[Scenes as source code]
_ _ _
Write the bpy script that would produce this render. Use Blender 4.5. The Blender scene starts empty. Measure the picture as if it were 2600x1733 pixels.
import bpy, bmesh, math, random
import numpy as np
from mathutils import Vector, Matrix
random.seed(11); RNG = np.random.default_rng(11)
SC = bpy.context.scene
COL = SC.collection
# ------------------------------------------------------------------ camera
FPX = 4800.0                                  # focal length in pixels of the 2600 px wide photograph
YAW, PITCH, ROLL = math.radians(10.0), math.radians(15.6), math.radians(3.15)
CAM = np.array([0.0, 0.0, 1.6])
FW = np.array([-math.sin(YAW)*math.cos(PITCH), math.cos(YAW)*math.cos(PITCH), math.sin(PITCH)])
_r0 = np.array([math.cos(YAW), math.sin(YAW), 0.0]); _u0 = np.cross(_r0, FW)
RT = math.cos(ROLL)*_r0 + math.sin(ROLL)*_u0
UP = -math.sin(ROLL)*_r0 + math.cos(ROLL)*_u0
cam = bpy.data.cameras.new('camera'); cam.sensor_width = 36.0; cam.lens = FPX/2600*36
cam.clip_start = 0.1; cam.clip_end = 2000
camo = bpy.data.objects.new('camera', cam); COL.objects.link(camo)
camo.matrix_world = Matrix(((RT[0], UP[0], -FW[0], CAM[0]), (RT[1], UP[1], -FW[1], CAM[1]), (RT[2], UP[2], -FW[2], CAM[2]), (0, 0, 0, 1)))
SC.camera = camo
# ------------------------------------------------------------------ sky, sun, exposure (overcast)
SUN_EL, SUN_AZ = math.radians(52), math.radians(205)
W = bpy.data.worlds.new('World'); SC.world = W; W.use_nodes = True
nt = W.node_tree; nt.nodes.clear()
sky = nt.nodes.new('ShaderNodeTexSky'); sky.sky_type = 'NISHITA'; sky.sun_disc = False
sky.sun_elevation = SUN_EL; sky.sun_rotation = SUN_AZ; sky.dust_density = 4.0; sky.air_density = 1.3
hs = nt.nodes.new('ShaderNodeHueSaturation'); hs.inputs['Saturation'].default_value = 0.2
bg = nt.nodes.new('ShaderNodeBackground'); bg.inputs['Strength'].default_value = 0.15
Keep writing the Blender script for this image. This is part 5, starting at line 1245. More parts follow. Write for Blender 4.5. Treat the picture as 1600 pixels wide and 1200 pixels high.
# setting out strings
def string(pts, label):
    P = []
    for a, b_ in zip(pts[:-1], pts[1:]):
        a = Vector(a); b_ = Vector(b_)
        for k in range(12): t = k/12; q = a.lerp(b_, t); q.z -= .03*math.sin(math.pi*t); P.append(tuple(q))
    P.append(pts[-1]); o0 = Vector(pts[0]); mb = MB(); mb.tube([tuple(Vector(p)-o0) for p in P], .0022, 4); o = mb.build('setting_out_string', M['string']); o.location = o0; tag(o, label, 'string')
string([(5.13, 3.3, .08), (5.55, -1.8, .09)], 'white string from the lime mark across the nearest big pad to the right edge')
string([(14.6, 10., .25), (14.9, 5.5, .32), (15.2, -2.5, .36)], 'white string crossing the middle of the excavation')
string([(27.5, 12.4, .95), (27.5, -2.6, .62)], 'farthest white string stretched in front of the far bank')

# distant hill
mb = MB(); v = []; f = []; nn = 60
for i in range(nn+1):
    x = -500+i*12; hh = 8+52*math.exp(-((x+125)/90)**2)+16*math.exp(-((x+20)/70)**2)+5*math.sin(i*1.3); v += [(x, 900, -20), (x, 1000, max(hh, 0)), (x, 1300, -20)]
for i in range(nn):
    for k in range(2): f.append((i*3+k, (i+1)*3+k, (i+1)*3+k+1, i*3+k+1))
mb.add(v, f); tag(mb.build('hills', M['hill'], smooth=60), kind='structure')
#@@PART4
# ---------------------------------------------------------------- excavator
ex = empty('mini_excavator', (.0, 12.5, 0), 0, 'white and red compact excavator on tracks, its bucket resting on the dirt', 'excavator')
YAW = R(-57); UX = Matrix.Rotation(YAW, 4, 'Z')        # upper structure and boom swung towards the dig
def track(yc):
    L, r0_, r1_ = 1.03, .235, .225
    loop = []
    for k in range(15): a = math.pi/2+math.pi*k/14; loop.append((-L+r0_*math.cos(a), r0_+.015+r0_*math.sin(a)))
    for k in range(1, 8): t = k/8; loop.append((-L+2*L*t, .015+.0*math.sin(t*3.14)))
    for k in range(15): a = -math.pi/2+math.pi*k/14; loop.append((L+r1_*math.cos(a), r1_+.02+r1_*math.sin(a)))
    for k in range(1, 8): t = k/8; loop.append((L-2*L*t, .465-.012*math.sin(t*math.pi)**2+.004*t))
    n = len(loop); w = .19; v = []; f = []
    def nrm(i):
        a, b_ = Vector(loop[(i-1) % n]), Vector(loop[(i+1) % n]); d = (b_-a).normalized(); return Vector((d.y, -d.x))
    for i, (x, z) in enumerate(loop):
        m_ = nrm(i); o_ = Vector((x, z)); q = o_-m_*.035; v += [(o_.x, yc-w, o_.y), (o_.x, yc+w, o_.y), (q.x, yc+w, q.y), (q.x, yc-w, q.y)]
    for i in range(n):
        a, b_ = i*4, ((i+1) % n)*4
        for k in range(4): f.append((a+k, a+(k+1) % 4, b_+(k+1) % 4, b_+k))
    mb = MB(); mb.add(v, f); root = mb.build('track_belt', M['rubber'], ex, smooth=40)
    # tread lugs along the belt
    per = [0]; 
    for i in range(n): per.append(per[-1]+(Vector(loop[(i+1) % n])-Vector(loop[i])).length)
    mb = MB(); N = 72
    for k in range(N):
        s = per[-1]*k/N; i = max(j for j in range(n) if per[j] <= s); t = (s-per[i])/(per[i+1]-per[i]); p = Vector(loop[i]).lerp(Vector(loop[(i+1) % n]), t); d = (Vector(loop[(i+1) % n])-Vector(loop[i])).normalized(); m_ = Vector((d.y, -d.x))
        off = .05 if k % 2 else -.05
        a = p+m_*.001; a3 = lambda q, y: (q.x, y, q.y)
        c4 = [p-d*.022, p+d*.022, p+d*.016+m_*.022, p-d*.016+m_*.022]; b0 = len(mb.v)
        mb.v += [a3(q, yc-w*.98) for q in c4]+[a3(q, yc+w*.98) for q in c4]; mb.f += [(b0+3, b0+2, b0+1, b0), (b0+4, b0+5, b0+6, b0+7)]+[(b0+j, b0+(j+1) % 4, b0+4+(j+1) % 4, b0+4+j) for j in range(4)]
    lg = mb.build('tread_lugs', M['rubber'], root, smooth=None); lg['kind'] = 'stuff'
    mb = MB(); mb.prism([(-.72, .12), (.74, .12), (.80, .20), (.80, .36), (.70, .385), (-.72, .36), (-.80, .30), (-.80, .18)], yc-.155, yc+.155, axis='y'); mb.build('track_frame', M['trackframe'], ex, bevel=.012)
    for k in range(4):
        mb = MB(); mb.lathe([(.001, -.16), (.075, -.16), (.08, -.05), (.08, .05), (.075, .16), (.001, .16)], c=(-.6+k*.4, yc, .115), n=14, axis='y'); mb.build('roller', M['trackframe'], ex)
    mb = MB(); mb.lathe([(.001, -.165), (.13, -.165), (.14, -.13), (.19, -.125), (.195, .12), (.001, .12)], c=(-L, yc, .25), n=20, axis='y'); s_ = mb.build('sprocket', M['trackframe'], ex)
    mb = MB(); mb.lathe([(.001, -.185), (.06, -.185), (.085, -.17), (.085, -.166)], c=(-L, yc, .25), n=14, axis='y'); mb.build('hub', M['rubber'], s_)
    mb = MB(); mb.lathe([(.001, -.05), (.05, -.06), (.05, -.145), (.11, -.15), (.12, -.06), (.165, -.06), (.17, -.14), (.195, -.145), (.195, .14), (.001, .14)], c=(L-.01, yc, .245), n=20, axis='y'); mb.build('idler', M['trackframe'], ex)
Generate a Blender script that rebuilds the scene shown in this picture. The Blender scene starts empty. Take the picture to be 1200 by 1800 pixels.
_ _ _
GOAL »
Repeat word for word the stretch of lines from the one with "Keep writing the" down to the one with "string([(27.5, 12.4, .95), (27.5, -2.6, .62)], 'farthest", both included.

FINAL ANSWER »
Keep writing the Blender script for this image. This is part 5, starting at line 1245. More parts follow. Write for Blender 4.5. Treat the picture as 1600 pixels wide and 1200 pixels high.
# setting out strings
def string(pts, label):
    P = []
    for a, b_ in zip(pts[:-1], pts[1:]):
        a = Vector(a); b_ = Vector(b_)
        for k in range(12): t = k/12; q = a.lerp(b_, t); q.z -= .03*math.sin(math.pi*t); P.append(tuple(q))
    P.append(pts[-1]); o0 = Vector(pts[0]); mb = MB(); mb.tube([tuple(Vector(p)-o0) for p in P], .0022, 4); o = mb.build('setting_out_string', M['string']); o.location = o0; tag(o, label, 'string')
string([(5.13, 3.3, .08), (5.55, -1.8, .09)], 'white string from the lime mark across the nearest big pad to the right edge')
string([(14.6, 10., .25), (14.9, 5.5, .32), (15.2, -2.5, .36)], 'white string crossing the middle of the excavation')
string([(27.5, 12.4, .95), (27.5, -2.6, .62)], 'farthest white string stretched in front of the far bank')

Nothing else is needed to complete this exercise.